Nie ma potrzeby przytaczać zarysów wszystkich opowiadań. Musicie mi wierzyć, że każde kolejne jest dziwniejsze od poprzedniego. W końcu robienie bajzlu z myśli czytelnika to specjalność autora, co wspaniale widać w “Defekcie pamięci”. Mimowolnie cały czas porównywałam ze sobą te dwa dzieła, chociaż autor oświadczył, że każda jego książka musi być inna od poprzedniej. Cóż, może to moje schematyczne myślenie i nieotwarty umysł sprawiły, że rozczarowałam się tą pozycją. A może spowodowała to nachalność narratora (oj, możliwe), który na każdym kroku potęgował niecierpliwość czytelnika chcącego poznać sprawę Johna Johnsona. I w gruncie rzeczy oczekuje się niespodzianki, jakiegoś fenomenu i czegoś niezwykłego (tym bardziej, jeśli ma się na uwadze zaskakujące zakończenie “Defektu”). Rzeczywistość jest jednak przykra. Kiedy dotarłam do “Rekonstrukcji”, rozdziału wieńczącego całość, wierzyłam, że będę zachwycona. Niestety tak nie było i bardzo możliwe, że po prostu kiepsko zdałam ten test projekcyjny.
Być może ta recenzja jest nieskładna, ale ciężko mi było się do niej zabrać. Czasem mamy do czynienia z książkami, których nie sposób ocenić. Mimo to, spróbowałam, jednak w tym wypadku ta recenzja jest bardzo mocno subiektywna.
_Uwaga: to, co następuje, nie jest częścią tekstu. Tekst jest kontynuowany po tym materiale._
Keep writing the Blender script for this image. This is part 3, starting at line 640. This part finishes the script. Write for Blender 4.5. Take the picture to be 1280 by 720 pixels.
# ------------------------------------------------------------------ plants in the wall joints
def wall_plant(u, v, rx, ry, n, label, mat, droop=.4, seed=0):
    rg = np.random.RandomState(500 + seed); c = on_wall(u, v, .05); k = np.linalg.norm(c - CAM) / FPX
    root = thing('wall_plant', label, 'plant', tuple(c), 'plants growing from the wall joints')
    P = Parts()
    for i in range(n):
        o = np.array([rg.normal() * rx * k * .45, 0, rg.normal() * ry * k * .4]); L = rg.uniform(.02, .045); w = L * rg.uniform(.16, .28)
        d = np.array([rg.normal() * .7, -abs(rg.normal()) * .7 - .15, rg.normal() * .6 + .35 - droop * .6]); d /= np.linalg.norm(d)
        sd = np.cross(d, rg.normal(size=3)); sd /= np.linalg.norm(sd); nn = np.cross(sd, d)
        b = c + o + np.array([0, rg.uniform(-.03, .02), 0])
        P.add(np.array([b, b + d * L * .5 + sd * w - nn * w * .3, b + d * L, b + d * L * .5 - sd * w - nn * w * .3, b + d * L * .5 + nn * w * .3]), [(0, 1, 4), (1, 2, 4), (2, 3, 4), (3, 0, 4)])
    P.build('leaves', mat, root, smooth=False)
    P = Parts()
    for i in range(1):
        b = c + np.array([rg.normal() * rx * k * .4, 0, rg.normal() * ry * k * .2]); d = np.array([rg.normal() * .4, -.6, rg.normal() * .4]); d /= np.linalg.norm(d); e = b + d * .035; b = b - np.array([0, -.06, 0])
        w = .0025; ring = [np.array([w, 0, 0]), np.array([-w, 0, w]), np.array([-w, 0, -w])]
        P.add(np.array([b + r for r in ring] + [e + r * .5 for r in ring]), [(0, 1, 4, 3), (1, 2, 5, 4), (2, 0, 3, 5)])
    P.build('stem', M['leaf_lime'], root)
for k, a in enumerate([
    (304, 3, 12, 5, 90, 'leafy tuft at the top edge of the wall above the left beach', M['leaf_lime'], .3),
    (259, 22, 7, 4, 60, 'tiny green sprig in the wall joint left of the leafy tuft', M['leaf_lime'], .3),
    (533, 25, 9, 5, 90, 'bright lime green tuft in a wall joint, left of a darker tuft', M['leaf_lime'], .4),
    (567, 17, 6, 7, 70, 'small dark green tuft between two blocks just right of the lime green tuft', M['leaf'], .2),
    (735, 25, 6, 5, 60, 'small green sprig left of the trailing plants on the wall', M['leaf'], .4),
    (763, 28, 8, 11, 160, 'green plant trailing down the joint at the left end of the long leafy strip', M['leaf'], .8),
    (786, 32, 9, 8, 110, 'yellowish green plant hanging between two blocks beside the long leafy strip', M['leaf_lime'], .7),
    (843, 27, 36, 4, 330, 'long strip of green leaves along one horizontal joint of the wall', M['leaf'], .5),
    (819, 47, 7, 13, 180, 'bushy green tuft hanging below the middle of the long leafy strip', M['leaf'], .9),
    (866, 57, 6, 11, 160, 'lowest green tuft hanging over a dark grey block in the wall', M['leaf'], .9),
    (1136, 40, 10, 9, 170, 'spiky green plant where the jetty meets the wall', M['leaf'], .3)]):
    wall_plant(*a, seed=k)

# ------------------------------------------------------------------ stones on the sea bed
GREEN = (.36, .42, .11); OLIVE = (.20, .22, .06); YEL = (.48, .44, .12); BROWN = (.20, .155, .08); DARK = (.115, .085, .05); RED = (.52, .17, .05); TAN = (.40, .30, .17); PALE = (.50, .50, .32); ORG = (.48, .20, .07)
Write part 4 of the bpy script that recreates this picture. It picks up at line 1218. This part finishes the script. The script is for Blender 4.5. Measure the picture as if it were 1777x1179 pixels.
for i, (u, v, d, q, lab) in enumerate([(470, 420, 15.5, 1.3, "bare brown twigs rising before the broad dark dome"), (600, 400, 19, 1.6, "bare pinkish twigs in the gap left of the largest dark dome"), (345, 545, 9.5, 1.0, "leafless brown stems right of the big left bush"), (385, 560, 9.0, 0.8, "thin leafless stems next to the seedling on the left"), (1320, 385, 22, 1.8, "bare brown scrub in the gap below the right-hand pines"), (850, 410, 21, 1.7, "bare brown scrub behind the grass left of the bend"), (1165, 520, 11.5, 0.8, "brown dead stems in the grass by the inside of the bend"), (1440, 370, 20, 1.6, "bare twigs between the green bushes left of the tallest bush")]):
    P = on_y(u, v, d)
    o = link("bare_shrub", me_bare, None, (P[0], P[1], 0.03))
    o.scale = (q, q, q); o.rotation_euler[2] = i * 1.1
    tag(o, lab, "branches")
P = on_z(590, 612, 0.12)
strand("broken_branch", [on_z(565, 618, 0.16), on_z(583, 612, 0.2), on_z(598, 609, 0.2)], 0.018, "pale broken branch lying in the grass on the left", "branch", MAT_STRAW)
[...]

Nie jestem w stanie nawet polecić tego dzieła ani też go odradzić. Żeby wiedzieć, czy warto je przeczytać, trzeba po prostu to zrobić i nie kierować się opiniami, bo być może to właśnie ktoś z Was odkryje tajemnice tej pozycji i zobaczy wszystko w całkiem innym świetle - może nawet innym niż zaplanował to autor.
Co jeszcze mogę dodać? To moje rozczarowanie wynika ze znajomości “Defektu”, który uwielbiam. Tak, wiem, nie powinnam porównywać tych dzieł, ale nic na to nie poradzę. Po prostu oczekiwałam czegoś równie dobrego i trochę się zawiodłam. Chociaż kto wie, może gdy sięgnę po “Rekonstrukcję” za jakiś czas, wszystko nagle nabierze sensu? Z chęcią to sprawdzę. I na pewno przeczytam jeszcze niejedną książkę autora, bo kto jak to, ale Krzysztof Bielecki jest mistrzem w robieniu sieczki z mózgu czytelnika, co jest bardzo ciekawym doświadczeniem.
“Może w tym świecie nie ma magiczności, cudów i tajemnic, ani niczego niespotykanego. (...) Widzimy to, co chcemy zobaczyć, odnajdujemy to, co chcemy odnaleźć, czujemy to, co chcemy poczuć i taki jest właśnie bolesny sekret ludzkiego umysłu.”
Książkę mogłam przeczytać dzięki uprzejmości Pana Krzysztofa Bieleckiego.